“Babamın vefatıyla korktu annem büyük şehirden ister istemez, daha 28 yaşındaydı. Annem, kardeşim ve ben Antep’e döndük.”
“Hayatın hiçbir taşı yerine oturmamışken, kendi kendimizi bulamamışken bir anda evli buldum kendimi 21 yaşında. Çok yanlış bir zaman, çok yanlış bir seçimdi.”
“Huzursuz bir birlikteliktense huzurlu bir yalnızlıktı tercihim.”
“Ayrılırken şey demiştim: ‘hayatımın yarısından fazlası bu adam, hiç ben onsuz bi yaşamı hatırlamıyorum bile.’ Çünkü çok küçüktüm.”
“Çok fazla kendime dair hayallerim olacağı kadar büyüyemedim açıkçası.”
“30’dan sonra fark etmeye başladım ama tam olarak kendim olduğum yaş 40 diyebilirim.”
“Antep eğitim olsun, kültür olsun, ekonomi olsun..her noktada zıtlıkların bir arada olduğu bir şehir.”
“İnsanların tamamen seks odaklı makinalar haline getirilmeye çalışıldığını hissediyorum... Muhafazakarlığın da seksin de bilinçli bir şekilde odaklanıldığını ve içiçe geçtiğini düşünüyorum ben.”
“Kendimle ilgili biçok duygudan kendimi mahrum bıraktım...Ben de bir kadın olarak kendimi yaşayabilmeliydim ama toplum buna izin veriyor muydu, hayır. Topluma uymak zorunda mıydım, buna da hayır.”
Fotoğraflar
Görüşme Notu
Öğretmen, 41 yaşında, 1 kardeşi var. 8 yaşına kadar İstanbul’da yaşamış ve babasının vefatından sonra annesi büyük şehirde yaşamaktan, orada tek başına çocuk bütütmekten korkmuş ve Antep’e taşınmışlar.
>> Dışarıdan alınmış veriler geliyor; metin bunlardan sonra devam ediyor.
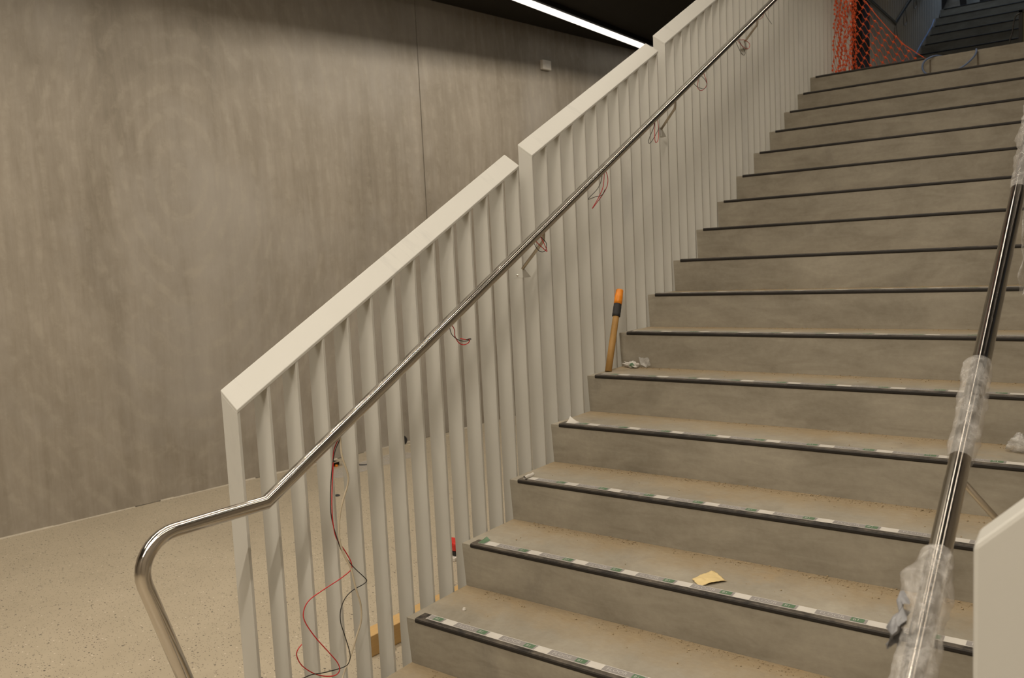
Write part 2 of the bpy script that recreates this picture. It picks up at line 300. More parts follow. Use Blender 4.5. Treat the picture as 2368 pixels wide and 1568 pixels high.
# ------------------------------------------------------------------ room
ZF=-.48; ZC=3.63; SX=3.4
b=MB(); b.box((-6,-7,-.7),(SX+.3,13,ZF)); struct(b.build('floor',M['floor']))
def wx(y): return -3.95+.145*(y-.306)
b=MB()
J=3.99     # vertical joint between the two pours
for y0,y1 in ((-7,J-.004),(J+.004,12.6)):
    b.hexa([(wx(y0)-.3,y0,ZF-.1),(wx(y0),y0,ZF-.1),(wx(y1),y1,ZF-.1),(wx(y1)-.3,y1,ZF-.1)],[(wx(y0)-.3,y0,ZC+.2),(wx(y0),y0,ZC+.2),(wx(y1),y1,ZC+.2),(wx(y1)-.3,y1,ZC+.2)])
struct(b.build('wall_left',M['wall']))
b=MB(); b.hexa([(wx(J)-.3,J-.03,ZF),(wx(J)-.02,J-.03,ZF),(wx(J)-.02,J+.03,ZF),(wx(J)-.3,J+.03,ZF)],[(wx(J)-.3,J-.03,ZC),(wx(J)-.02,J-.03,ZC),(wx(J)-.02,J+.03,ZC),(wx(J)-.3,J+.03,ZC)])
struct(b.build('trim_1',M['dark']))
ZU=7.4
b=MB(); b.box((-6,-7.2,ZC),(-.95,12.6,ZC+.25)); b.box((-.95,-7.2,ZC+.18),(-.35,12.6,ZC+.25)); struct(b.build('ceiling',M['ceil']))   # a shallow slot along its stair edge holds the wall-washing lamp
b=MB(); b.box((-.45,-7.2,ZC+.02),(-.35,12.6,ZU)); struct(b.build('wall_bulkhead',M['dark']))
b=MB(); b.box((-.6,-7.2,ZU),(SX+.5,12.8,ZU+.2)); struct(b.build('ceiling_upper',M['ceil']))
b=MB(); b.box((SX+.02,-7,ZF),(SX+.3,12.6,ZU)); struct(b.build('wall_right',M['wall']))
b=MB(); b.box((-6,-7.3,ZF),(SX+.3,-7.05,ZU)); struct(b.build('wall_front',M['wall']))
b=MB(); b.box((-6,12.5,ZF),(SX+.3,12.8,ZU)); struct(b.build('wall_back',M['dark']))
b=MB(); b.box((-.36,5.9,3.34),(SX+.02,6.25,ZU)); struct(b.build('wall_lintel',M['dark']))
b=MB(); rnd=random.Random(3); y=-6.5
while y<8:
    L=rnd.uniform(.05,.3); w_=rnd.uniform(.006,.022); h_=rnd.uniform(.004,.012)
    if rnd.random()<.8:
        b.add([(wx(y)-.003,y,ZF),(wx(y)+w_,y,ZF),(wx(y)-.003,y,ZF+h_),(wx(y+L)-.003,y+L,ZF),(wx(y+L)+w_*.8,y+L,ZF),(wx(y+L)-.003,y+L,ZF+h_)],[(0,1,2),(3,5,4),(1,4,5,2),(0,3,4,1),(0,2,5,3)],0)
    else:
        b.add([(wx(y)-.003,y,ZF),(wx(y)+.004,y,ZF),(wx(y)-.003,y,ZF+.007),(wx(y+L)-.003,y+L,ZF),(wx(y+L)+.003,y+L,ZF),(wx(y+L)-.003,y+L,ZF+.005)],[(0,1,2),(3,5,4),(1,4,5,2),(0,3,4,1),(0,2,5,3)],1)
    y+=L
struct(b.build('trim_2',[M['fillet'],M['dark']]))
# ------------------------------------------------------------------ stairs
U_=.012
def step_prof(going,down=.2): return [(0,0),(.0,-.012),(U_,-R_),(U_+.0,-down),(going+U_-.001,-down),(going+U_-.001,0)]
def step(parent,y,z,going,name='step',x0=0.,x1=SX,mat=None):
    b=MB(); b.prism_x([(y+a,z+c) for a,c in step_prof(going)],x0,x1)
    return b.build(name,mat or M['stair'],parent,org=(0,y,z))
def nosing(parent,y,z,x0,x1):
    b=MB(); n0=-.0035
    pr=[(n0+.002,-.009),(n0,-.005),(n0,.001),(n0+.002,.005),(n0+.007,.0065),(.047,.0065),(.047,.0),(.0,.0),(.0,-.009)]
    b.prism_x([(y+a,z+c) for a,c in pr],x0,x1)
    return b.build('nosing_strip',M['nosing'],parent,org=(0,y,z))
GF=glyphs('FLOOR',.0205); GB=glyphs('B1',.0165)
def tape(parent,y,z,x0,phase,x1=SX-.05,curl=None):
    P=.182; b=MB(); t0=y+.0145; t1=y+.0475; zz=z+.0068
    b.box((x0,t0,zz-.0002),(x1,t1,zz+.0004),0)
    n=math.floor((x0-phase)/P)
    while phase+n*P<x1:
        a=phase+n*P; sk=.0
        ga,gb=max(a,x0+.002),min(a+.133,x1)
        if gb>ga+.004: b.add([(ga,t0+.0022,zz+.0007),(gb,t0+.0022,zz+.0007),(gb,t1-.0022,zz+.0007),(ga,t1-.0022,zz+.0007)],[(0,1,2,3)],1)
        na,nb=max(a+.092,x0+.002),min(a+.126,x1)
        if nb>na+.02: b.add([(na,t0+.005,zz+.001),(nb,t0+.005,zz+.001),(nb,t1-.005,zz+.001),(na,t1-.005,zz+.001)],[(0,1,2,3)],2)
        for (vs,fs),dx,dy,zo in ((GF,.011,.0095,.0011),(GB,.097,.0105,.0014)):
            w=[(a+dx+v.x,t0+dy+v.y,zz+zo) for v in vs]
            ff=[f for f in fs if min(w[i][0] for i in f)>x0+.003 and max(w[i][0] for i in f)<x1]
            if ff: b.add(w,ff,3)
        n+=1
    me=b.build('printed_tape',[M['tape'],M['tgrey'],M['tgreen'],M['twhite']],parent,org=(0,y,z))
    me['label']='white tape printed FLOOR B1 in grey and green'
    if curl:
        c=MB()
        for k in curl:
            if k=='roll':   # film end rolled up into a little cylinder
                pts=[]
                def fn(u,v):
                    a=u*6.6; r=.0075-.0008*u*2
                    return (x0+.004+r*math.sin(a)-.002,y+.003+v*.058,z+.0075+r-r*math.cos(a)+.0006*math.sin(v*40))
                c.grid(fn,22,8)
            if k=='peel':   # corner of the film standing up
                def fn(u,v):
                    w=u*.045; return (x0+.002+w,t0+.001+v*(.036),z+.0078+.022*max(0,(1-u))**1.6*v**2*(1 if u<1 else 0))
                c.grid(fn,12,8,mi=0)
            if k=='green':
                def fn(u,v):
                    return (x0+.0+u*.024-.006*v*(1-u),t0+.001+v*.042,z+.0080+.011*max(0,1-abs(2*u-.9))*v**2)
                c.grid(fn,12,8,mi=1)
        o=c.build('peeled_tape_end',[M['tape'],M['tgreen']],parent,org=(0,y,z))
        o['label']='loose curled end of the tape'
    return me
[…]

Üniversite mezunu, 1 çocuğu var. İstanbul Tarlabaşı’nda Çingenelerin, çalgıcıların yaşadığı bir mahallede doğuyor. Ermeni, Çingene ve Rum komşularını anlatıyor. Ortaokul ve liseyi Antep’te okuyor. 17 yaşında eski eşiyle tanışıyor. Bunu hayatının dönüm noktası olarak ifade ediyor ve hikâye çoğunlukla bu dönüm noktasına kayıyor. 21 yaşında evleniyor. “Hayatın hiçbir taşı yerine oturmamışken, kendi kendimizi bulamamışken bir anda evli buldum kendimi 21 yaşında.” diyor. 23 yaşında anne oluyor. Hamilelik, doğum, bebeğini büyütme süreçlerinin hepsini yalnız yaşıyor. Oğlunu en büyük dayanağı olarak görüyor. Evliliğinin 8. yılında ayrılmaya karar veriyor. Mutluluktan ziyade huzurun peşinde olan bir hikayeyi dinliyoruz.
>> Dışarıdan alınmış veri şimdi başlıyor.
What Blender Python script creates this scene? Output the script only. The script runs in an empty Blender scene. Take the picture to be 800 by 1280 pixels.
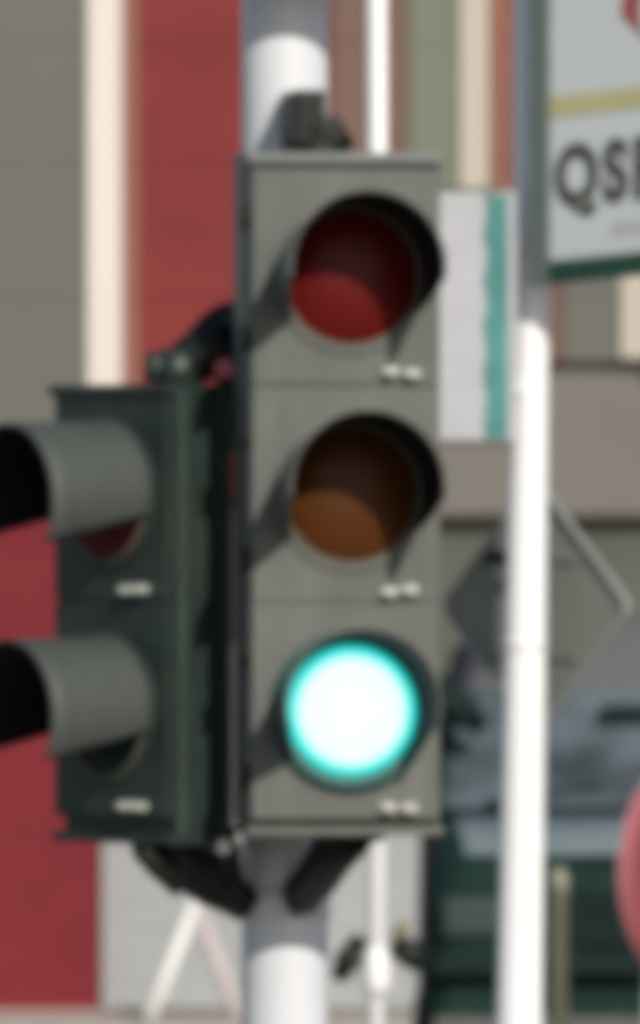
import bpy, bmesh, math, random
from mathutils import Vector, Matrix
random.seed(7)
S = bpy.context.scene
COL = S.collection
R = math.radians

# ------------------------------------------------------------------ camera, light, exposure
ZC = 2.5
K = 1.5/1280/20.0            # metres per photograph pixel per metre of distance
cam_d = bpy.data.cameras.new('camera')
cam = bpy.data.objects.new('camera', cam_d); COL.objects.link(cam)
cam.location = (0, 0, ZC); cam.rotation_euler = (R(90), 0, 0)
cam_d.sensor_fit = 'VERTICAL'; cam_d.sensor_height = 36; cam_d.sensor_width = 22.5
cam_d.lens = 480; cam_d.clip_start = 0.1; cam_d.clip_end = 3000
cam_d.dof.use_dof = True; cam_d.dof.focus_distance = 9.0; cam_d.dof.aperture_fstop = 31
S.camera = cam
w = bpy.data.worlds.new('World'); S.world = w; w.use_nodes = True
nt = w.node_tree; nt.nodes.clear()
sky = nt.nodes.new('ShaderNodeTexSky'); sky.sky_type = 'NISHITA'; sky.sun_disc = False
bg = nt.nodes.new('ShaderNodeBackground'); bg.inputs[1].default_value = 0.10
wo = nt.nodes.new('ShaderNodeOutputWorld')
nt.links.new(sky.outputs[0], bg.inputs[0]); nt.links.new(bg.outputs[0], wo.inputs[0])
SUN_EL, SUN_AZ = 31, 22      # azimuth to the right of the direction back to the camera
sky.sun_elevation = R(SUN_EL); sky.sun_rotation = R(180-SUN_AZ)
sd = bpy.data.lights.new('sun', 'SUN'); sd.energy = 4.2; sd.angle = R(0.5); sd.color = (1.0, 0.955, 0.88)
so = bpy.data.objects.new('sun', sd); COL.objects.link(so)
to_sun = Vector((math.sin(R(SUN_AZ))*math.cos(R(SUN_EL)), -math.cos(R(SUN_AZ))*math.cos(R(SUN_EL)), math.sin(R(SUN_EL))))
so.rotation_euler = to_sun.to_track_quat('Z', 'Y').to_euler(); so.location = (5, -5, 20)
S.view_settings.view_transform = 'Standard'; S.view_settings.look = 'None'
S.view_settings.exposure = -0.13; S.view_settings.gamma = 1.0; S.view_settings.use_curve_mapping = False
S.cycles.pixel_filter_type = 'BLACKMAN_HARRIS'; S.cycles.filter_width = 8.0
S.cycles.use_denoising = True
S.cycles.max_bounces = 6

# ------------------------------------------------------------------ helpers
def PX(px, d): return (px-400)*K*d
def PZ(py, d): return ZC-(py-640)*K*d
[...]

“Çok keyif alarak çocukluk geçirdim ama yarım kaldı.” diyerek İstanbul’da başlayan çocukluk zamanlarının Antep’e taşınma ile birlikte yarım kaldığını anlatıyor. Sınıfta gayrimüslim arkadaşların varlığı çocukluk yıllarını daha anlamlı kılıyor onun için. Türkiye’nin çeşitli yerlerinden İstanbul’a göç eden ve orada birbirine tutunmaya çalışan, artık akraba olunan, gayrimüslimlerle birlikte ayrımsız ve önyargısız yaşanan çocukluk hikâyesini dinliyoruz.
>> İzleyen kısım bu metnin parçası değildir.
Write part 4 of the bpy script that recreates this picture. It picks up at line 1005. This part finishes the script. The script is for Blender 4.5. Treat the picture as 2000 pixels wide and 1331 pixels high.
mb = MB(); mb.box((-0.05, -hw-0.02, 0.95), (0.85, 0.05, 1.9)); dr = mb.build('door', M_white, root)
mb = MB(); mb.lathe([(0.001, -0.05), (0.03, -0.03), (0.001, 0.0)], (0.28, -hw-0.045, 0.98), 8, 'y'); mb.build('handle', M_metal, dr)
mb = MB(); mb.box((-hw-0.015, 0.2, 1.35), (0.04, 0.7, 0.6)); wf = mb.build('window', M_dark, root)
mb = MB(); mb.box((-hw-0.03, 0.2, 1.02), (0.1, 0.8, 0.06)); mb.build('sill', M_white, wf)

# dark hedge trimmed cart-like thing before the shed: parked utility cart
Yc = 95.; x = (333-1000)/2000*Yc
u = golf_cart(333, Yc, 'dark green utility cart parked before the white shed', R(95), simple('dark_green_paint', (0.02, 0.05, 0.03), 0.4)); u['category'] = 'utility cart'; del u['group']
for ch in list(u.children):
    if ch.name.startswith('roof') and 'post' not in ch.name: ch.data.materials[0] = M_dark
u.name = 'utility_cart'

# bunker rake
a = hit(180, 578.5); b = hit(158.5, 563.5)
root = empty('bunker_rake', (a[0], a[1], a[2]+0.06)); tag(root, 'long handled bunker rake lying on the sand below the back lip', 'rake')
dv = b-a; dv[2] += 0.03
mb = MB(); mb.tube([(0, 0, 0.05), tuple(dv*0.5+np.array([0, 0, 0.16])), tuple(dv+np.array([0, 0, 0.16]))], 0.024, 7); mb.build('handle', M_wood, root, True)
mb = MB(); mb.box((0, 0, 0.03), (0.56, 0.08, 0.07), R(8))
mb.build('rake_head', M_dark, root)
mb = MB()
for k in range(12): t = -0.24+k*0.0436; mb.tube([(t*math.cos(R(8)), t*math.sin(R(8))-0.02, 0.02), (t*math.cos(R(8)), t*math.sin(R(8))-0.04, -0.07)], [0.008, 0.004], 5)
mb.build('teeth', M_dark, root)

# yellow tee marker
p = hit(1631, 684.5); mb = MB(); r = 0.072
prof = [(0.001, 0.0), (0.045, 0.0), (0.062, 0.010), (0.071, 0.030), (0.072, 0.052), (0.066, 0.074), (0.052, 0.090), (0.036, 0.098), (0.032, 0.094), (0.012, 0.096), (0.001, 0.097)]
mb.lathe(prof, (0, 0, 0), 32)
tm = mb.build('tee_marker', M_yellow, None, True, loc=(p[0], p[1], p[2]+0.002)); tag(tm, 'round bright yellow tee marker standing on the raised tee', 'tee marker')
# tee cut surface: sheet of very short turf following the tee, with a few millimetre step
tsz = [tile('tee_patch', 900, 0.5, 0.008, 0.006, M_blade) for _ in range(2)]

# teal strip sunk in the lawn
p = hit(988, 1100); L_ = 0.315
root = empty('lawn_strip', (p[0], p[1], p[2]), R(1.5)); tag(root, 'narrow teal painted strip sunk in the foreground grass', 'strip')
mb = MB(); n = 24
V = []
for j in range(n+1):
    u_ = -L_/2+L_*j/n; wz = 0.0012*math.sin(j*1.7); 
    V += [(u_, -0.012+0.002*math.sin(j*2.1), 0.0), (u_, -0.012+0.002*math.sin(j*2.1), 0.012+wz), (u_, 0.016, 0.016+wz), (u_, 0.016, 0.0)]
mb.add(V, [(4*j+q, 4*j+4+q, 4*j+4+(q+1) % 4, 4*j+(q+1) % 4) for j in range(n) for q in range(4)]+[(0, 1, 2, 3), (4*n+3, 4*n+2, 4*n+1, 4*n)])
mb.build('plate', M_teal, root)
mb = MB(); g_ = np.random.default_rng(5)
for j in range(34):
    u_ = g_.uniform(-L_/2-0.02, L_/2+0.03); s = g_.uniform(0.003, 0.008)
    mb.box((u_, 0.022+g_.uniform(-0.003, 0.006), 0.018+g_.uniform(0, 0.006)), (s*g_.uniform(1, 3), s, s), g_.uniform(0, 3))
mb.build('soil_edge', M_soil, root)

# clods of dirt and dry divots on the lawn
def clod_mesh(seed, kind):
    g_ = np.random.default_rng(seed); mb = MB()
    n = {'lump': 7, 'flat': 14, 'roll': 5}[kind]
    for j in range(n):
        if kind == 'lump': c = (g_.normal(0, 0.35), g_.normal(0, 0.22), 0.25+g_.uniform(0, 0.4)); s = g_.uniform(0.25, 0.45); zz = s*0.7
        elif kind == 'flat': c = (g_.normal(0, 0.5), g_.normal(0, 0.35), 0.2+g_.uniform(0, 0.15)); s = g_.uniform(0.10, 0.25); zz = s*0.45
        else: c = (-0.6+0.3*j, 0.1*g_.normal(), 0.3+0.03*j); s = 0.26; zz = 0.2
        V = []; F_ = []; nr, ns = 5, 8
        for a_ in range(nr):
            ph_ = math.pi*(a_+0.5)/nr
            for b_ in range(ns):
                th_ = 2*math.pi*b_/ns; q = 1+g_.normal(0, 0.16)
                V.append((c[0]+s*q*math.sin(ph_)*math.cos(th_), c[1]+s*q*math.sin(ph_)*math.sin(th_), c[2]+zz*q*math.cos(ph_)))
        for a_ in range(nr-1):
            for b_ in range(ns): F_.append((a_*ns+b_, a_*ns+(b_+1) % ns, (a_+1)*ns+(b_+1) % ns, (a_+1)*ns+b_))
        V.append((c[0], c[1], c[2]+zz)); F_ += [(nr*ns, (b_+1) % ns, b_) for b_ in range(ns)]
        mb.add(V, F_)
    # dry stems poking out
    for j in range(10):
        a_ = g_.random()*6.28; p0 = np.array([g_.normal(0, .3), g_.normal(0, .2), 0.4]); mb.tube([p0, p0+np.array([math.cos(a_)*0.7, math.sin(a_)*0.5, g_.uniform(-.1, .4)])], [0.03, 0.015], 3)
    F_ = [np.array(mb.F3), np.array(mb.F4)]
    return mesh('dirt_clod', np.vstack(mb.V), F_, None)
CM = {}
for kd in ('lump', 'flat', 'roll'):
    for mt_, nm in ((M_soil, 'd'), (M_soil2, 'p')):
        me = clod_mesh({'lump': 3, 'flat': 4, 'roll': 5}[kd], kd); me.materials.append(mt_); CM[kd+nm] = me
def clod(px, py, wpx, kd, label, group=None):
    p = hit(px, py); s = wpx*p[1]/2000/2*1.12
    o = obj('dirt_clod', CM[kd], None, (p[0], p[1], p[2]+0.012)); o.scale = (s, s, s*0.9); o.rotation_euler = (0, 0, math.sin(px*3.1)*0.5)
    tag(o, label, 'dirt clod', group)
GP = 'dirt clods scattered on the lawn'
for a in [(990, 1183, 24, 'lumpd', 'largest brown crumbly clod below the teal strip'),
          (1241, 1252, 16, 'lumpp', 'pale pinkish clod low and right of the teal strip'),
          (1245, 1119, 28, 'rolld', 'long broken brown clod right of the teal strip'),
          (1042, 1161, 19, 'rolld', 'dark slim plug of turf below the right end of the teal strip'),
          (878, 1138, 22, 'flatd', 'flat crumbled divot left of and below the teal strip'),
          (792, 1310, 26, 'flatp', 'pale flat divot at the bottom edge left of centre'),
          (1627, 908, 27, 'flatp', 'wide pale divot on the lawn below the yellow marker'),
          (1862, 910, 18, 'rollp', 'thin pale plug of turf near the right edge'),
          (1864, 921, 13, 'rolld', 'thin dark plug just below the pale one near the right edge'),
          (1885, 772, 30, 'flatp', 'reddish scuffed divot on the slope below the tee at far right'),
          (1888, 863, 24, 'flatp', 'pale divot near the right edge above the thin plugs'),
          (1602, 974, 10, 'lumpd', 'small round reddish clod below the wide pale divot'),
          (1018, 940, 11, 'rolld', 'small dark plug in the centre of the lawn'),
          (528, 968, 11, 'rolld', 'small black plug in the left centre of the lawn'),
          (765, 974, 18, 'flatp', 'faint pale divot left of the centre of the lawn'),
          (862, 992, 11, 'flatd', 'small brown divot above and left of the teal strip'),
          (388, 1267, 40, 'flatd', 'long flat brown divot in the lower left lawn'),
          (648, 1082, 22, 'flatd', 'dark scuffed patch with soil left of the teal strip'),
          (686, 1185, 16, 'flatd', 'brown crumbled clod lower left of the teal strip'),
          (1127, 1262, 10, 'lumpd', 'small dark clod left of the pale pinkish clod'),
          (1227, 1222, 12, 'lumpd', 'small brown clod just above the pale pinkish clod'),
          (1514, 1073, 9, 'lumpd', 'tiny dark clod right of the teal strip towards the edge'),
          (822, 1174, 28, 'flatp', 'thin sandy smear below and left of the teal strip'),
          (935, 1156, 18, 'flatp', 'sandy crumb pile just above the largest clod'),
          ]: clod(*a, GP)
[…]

Hikâyenin İstanbul sonrasının odağında yaptığı evlilik ve yalnızlık var ve bu deneyimini de şöyle ifade ediyor: “Evlilik beni eksiltti. Hayatım belki daha farklı olabilecekken tek başına mücadele etmek zorunda kalan bir insan oldum.” Boşanma sonrasında yeniden hata yapma ve huzurunu kaybetme korkusu yaşadığı için hayatına kimseyi almadığını anlıyorum. Boşanma sonrası kendini keşfeden, tanıdan bir kadın var karşımızda ve hikâye bu kendi kendini tanıma sürecini o kadar iyi anlatıyor ki..Vardığı dinginlik sözlerine yansıyor: “Neler yaşadım, neler kattı hayat bana, neler götürdü..bunları değerlendirip bana gerekli olanları seçmiş pozisyonda hissediyorum kendimi artık.”
Hikâyede bir kent olarak Antep’in 90’lı yıllardan itibaren değişim-dönüşümü oldukça ayrıntılı bir şekilde anlatılıyor. Kadınlar açısından bu dönüşümün vurguları yapılıyor.
Duygular o kadar açık ifade ediliyor ki hikâyenin sonunda bunların paylaşılmasının iyi hissettirdiğini duymayı benim açımdan ayrıca bir güzellik olarak kabul ediyorum.